Look for the string "render" in every line, and copy each line that has it.

[Excerpt from a dataset]
§
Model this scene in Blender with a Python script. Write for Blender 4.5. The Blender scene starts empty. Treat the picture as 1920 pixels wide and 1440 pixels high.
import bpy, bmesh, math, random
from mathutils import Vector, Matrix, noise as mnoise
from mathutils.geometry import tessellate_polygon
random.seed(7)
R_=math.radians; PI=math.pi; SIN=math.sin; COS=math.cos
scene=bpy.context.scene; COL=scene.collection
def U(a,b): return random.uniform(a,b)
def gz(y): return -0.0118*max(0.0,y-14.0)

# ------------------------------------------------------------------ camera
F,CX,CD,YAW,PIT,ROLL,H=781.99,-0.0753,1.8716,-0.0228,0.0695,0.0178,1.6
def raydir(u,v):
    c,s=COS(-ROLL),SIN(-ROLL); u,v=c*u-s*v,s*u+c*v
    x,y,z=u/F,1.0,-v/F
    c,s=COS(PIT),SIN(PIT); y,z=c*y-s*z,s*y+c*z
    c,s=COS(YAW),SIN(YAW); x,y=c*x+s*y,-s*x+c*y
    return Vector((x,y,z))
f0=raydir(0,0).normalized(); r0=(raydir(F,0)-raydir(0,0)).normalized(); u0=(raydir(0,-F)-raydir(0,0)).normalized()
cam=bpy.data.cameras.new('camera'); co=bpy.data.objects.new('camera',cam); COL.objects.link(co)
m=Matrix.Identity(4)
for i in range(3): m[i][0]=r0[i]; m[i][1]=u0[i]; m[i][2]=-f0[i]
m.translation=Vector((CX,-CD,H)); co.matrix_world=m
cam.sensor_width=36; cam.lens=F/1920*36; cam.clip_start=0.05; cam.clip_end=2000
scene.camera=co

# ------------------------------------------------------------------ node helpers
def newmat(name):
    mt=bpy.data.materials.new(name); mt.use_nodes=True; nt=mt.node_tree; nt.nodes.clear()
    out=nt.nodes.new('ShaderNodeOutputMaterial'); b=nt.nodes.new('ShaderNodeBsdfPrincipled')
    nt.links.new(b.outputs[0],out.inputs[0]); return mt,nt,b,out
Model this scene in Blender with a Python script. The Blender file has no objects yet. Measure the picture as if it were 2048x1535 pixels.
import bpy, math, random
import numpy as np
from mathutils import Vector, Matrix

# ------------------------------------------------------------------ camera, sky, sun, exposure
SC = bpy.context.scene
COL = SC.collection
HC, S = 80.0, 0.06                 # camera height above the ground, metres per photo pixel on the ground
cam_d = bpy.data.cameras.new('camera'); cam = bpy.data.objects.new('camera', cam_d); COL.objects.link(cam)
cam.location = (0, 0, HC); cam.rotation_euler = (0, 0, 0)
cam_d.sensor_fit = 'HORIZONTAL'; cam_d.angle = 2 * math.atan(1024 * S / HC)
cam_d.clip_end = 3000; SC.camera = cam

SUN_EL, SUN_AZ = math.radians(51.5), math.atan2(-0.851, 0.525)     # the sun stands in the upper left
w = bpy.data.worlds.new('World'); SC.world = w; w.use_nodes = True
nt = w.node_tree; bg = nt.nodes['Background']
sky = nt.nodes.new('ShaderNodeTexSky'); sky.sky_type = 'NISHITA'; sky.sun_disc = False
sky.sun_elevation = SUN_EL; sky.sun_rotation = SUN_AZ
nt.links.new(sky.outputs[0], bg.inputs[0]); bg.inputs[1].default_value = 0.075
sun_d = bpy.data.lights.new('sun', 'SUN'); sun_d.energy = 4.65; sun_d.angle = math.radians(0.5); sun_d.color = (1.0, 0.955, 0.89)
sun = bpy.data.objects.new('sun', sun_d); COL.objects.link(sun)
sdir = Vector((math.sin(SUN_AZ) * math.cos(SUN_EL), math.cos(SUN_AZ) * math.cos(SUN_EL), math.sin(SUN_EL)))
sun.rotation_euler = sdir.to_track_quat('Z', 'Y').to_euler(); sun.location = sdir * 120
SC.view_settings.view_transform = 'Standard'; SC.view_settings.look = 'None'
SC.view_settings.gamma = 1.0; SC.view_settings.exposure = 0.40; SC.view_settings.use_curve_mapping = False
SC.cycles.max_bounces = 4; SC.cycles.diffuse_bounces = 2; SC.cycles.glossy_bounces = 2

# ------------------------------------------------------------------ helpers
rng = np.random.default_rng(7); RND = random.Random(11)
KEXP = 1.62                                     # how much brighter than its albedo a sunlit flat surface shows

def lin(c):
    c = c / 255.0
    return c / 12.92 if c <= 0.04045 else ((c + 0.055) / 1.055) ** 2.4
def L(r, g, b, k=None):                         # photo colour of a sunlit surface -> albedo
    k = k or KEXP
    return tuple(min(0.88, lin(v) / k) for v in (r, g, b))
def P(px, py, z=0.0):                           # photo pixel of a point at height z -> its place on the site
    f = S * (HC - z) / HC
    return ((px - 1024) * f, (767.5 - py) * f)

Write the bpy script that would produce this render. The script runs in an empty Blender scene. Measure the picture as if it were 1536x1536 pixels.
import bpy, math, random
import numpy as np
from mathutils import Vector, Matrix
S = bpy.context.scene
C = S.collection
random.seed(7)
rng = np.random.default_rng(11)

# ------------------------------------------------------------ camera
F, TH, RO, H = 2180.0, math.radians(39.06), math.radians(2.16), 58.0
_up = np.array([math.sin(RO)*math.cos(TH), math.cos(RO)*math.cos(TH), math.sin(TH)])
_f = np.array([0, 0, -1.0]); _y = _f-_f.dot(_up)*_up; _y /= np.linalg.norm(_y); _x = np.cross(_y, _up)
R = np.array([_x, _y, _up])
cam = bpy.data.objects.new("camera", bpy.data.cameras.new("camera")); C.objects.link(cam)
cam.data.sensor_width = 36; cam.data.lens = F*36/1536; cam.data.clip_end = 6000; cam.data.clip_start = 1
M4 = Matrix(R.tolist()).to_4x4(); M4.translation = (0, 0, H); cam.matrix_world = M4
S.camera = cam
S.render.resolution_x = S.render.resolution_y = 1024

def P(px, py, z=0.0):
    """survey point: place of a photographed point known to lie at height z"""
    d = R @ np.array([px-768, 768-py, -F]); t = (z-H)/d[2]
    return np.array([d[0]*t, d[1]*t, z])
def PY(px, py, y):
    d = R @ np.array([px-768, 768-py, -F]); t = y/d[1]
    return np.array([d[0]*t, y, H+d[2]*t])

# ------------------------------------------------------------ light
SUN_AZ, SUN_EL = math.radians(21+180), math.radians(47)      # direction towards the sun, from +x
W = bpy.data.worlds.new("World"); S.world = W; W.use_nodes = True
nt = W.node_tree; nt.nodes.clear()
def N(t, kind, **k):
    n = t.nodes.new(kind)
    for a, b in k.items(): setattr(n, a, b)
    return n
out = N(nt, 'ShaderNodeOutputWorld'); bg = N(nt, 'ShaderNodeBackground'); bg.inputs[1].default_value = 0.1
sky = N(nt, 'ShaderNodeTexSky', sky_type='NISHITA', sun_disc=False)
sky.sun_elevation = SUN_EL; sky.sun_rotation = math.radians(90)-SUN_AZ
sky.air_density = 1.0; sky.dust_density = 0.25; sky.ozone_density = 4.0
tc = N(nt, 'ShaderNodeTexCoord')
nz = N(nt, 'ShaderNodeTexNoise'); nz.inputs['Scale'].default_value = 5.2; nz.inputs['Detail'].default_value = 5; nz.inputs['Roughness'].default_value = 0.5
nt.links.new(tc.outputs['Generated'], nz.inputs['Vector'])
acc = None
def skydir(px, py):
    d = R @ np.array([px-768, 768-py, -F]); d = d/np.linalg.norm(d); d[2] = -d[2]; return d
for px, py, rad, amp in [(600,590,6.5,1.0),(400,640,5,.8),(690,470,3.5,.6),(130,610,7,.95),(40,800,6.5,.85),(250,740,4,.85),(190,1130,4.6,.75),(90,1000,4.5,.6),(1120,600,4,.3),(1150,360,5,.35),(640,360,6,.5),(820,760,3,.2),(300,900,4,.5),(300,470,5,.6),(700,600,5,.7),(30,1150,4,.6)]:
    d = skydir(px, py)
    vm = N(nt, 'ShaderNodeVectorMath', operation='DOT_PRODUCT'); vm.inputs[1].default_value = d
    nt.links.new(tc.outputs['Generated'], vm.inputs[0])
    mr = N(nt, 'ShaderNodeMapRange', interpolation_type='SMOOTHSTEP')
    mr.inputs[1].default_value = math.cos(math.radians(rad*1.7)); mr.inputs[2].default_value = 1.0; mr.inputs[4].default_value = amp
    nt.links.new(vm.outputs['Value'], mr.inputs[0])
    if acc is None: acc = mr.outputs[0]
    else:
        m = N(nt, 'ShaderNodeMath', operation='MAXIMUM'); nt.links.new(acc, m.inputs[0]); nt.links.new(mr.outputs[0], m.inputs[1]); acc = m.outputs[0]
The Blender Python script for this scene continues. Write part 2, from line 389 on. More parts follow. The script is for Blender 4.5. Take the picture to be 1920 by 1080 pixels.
§
◆ Response to the exercise ◆
Write the bpy script that would produce this render. The script runs in an empty Blender scene. Measure the picture as if it were 1536x1536 pixels.
S.render.resolution_x = S.render.resolution_y = 1024